Request: Please restate, exactly as written, the lines running from the beginning of the material through the line that has "each hinged frame" in it.

Supplied information:
◆ ◆ ◆ ◆ ◆
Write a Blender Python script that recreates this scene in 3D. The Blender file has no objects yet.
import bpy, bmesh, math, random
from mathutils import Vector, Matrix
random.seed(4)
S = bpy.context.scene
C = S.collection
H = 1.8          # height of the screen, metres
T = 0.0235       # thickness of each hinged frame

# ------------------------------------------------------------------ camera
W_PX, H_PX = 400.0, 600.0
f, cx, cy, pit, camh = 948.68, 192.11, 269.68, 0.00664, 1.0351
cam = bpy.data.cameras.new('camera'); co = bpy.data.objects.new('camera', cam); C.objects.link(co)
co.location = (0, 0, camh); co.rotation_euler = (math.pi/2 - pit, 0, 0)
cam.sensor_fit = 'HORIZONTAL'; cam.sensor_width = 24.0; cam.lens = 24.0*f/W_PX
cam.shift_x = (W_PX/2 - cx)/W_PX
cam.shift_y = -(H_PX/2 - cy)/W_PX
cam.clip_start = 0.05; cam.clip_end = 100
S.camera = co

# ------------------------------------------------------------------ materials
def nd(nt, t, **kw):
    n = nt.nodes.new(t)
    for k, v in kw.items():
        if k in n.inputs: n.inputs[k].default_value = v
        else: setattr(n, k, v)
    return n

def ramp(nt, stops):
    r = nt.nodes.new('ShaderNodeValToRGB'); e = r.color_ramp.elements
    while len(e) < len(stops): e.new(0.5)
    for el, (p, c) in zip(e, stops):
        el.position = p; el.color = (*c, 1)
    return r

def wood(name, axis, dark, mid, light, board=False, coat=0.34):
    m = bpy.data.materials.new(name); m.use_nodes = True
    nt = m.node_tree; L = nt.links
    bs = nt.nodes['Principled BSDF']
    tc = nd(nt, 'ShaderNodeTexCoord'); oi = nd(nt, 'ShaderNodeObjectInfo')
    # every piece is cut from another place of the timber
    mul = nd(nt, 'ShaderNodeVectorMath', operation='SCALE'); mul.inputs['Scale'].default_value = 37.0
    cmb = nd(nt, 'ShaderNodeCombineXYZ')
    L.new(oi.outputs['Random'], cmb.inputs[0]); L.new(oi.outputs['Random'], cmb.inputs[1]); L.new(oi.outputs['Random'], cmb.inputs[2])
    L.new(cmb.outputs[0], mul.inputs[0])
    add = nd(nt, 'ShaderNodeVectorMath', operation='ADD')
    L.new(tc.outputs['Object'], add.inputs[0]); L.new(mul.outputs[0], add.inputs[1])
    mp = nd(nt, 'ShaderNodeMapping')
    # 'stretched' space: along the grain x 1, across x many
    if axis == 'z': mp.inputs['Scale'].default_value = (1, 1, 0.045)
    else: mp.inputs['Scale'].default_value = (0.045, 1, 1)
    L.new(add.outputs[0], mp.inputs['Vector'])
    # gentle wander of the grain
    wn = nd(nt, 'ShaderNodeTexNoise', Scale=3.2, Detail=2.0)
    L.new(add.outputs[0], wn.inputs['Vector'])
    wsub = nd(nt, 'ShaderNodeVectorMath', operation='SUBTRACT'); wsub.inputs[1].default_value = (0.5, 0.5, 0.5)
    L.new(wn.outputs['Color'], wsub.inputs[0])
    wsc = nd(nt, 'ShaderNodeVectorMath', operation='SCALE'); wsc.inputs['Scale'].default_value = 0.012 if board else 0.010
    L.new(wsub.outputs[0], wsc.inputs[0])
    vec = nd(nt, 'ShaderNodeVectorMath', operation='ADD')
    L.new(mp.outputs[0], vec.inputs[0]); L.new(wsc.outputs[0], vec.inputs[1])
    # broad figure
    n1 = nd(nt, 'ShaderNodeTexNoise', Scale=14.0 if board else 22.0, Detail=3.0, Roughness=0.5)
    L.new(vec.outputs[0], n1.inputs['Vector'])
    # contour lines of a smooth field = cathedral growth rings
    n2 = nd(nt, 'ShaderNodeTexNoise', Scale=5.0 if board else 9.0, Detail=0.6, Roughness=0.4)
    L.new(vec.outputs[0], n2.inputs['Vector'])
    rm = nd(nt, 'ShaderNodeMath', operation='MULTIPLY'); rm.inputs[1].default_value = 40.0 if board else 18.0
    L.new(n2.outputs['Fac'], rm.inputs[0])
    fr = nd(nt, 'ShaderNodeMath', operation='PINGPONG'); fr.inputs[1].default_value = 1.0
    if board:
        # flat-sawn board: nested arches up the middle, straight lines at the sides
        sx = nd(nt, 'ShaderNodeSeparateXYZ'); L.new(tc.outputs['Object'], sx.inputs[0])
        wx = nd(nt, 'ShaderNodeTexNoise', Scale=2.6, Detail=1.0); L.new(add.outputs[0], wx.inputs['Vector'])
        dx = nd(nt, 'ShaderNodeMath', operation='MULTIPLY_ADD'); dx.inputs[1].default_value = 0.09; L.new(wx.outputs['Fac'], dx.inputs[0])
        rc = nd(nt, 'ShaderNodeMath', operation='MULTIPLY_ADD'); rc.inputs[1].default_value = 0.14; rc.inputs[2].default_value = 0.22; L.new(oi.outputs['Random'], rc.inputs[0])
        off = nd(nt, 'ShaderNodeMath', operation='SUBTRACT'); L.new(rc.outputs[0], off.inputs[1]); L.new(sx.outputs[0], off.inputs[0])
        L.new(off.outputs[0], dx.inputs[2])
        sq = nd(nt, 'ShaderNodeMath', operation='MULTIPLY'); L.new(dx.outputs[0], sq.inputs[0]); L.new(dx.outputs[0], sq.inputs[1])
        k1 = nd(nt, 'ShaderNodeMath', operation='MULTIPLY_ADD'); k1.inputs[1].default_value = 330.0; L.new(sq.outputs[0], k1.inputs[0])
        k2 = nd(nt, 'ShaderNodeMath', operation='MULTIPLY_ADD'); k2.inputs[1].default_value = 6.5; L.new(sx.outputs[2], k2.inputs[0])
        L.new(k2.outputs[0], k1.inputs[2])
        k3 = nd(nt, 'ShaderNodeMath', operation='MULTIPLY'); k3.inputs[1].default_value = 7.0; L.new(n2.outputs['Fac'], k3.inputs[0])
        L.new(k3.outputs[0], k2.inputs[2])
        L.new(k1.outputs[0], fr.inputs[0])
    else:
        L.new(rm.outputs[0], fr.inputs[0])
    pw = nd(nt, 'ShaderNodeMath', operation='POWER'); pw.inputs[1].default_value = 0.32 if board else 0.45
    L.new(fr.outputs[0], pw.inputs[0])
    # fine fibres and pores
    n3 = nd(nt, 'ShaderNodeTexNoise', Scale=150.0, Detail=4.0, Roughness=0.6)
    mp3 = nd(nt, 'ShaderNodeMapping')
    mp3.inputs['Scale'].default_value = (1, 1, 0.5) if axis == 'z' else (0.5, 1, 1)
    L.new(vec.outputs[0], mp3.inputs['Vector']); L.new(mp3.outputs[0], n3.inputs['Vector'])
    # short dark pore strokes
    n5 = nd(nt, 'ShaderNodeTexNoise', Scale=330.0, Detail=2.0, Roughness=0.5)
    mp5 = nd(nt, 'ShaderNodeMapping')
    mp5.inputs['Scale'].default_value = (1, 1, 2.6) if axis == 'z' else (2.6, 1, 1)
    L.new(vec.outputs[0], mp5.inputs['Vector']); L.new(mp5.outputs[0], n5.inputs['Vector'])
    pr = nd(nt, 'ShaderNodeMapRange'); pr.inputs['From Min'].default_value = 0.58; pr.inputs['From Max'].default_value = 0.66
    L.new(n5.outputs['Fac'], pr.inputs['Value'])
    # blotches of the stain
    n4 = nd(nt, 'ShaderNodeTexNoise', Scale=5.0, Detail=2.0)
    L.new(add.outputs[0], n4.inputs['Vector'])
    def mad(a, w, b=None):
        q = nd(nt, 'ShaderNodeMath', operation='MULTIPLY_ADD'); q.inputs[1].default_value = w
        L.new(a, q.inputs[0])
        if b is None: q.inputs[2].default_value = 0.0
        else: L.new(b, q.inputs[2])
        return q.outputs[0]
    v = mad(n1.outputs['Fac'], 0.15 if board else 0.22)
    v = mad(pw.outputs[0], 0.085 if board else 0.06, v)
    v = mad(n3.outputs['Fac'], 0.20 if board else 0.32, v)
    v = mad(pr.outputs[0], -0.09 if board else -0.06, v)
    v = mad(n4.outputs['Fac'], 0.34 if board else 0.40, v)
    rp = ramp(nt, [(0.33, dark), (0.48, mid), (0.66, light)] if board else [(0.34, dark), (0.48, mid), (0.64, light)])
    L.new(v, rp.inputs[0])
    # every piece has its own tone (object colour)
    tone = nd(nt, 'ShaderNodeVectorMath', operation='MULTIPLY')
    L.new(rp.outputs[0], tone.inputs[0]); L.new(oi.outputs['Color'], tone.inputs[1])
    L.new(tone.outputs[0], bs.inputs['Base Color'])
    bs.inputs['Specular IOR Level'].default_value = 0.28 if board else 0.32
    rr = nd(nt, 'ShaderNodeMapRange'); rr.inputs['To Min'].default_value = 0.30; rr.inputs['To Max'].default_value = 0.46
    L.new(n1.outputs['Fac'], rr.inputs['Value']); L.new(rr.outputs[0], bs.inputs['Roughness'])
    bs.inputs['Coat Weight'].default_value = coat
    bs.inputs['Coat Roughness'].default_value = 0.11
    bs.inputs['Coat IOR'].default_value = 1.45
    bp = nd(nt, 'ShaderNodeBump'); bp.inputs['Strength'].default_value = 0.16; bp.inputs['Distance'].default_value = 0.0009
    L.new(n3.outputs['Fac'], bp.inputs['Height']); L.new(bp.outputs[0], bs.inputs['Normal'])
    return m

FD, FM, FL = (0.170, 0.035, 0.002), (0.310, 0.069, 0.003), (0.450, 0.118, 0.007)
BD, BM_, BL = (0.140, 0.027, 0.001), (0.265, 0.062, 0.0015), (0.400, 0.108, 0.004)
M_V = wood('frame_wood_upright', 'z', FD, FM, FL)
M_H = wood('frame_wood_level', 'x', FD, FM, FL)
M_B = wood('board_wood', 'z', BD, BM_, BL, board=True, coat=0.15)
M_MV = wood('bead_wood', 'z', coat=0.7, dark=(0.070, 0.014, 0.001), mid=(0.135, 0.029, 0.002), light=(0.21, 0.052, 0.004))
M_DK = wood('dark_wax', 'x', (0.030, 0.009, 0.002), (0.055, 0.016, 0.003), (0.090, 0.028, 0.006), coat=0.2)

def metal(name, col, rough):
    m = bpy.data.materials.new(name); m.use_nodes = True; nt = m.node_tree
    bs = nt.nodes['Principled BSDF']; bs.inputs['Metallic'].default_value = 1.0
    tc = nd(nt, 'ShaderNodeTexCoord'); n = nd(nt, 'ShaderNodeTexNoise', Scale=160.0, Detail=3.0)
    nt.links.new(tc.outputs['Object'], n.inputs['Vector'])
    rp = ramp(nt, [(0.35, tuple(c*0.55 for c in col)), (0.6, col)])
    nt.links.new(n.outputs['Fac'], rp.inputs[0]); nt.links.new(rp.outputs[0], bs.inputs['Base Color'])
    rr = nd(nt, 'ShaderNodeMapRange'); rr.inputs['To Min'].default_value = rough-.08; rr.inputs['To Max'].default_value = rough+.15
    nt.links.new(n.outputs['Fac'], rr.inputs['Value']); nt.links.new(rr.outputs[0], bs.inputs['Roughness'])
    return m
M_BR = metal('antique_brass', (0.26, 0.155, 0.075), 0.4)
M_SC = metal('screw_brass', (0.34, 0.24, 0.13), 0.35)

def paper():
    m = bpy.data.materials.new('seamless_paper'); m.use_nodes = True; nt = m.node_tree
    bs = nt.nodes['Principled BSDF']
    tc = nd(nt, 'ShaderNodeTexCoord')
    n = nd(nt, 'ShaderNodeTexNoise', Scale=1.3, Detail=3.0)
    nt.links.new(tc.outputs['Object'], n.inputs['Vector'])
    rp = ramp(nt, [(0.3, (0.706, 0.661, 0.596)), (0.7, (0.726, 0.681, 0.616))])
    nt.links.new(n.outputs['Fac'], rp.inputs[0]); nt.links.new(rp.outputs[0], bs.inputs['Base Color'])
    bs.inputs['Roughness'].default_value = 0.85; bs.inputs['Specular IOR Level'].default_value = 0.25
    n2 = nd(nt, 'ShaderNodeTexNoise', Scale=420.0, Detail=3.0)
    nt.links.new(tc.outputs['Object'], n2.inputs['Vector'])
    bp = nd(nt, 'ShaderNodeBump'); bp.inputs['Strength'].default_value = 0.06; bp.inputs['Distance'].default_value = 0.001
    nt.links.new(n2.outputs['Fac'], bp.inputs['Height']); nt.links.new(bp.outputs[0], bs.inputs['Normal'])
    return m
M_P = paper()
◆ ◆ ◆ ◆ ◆
Answer for the task:
Write a Blender Python script that recreates this scene in 3D. The Blender file has no objects yet.
import bpy, bmesh, math, random
from mathutils import Vector, Matrix
random.seed(4)
S = bpy.context.scene
C = S.collection
H = 1.8          # height of the screen, metres
T = 0.0235       # thickness of each hinged frame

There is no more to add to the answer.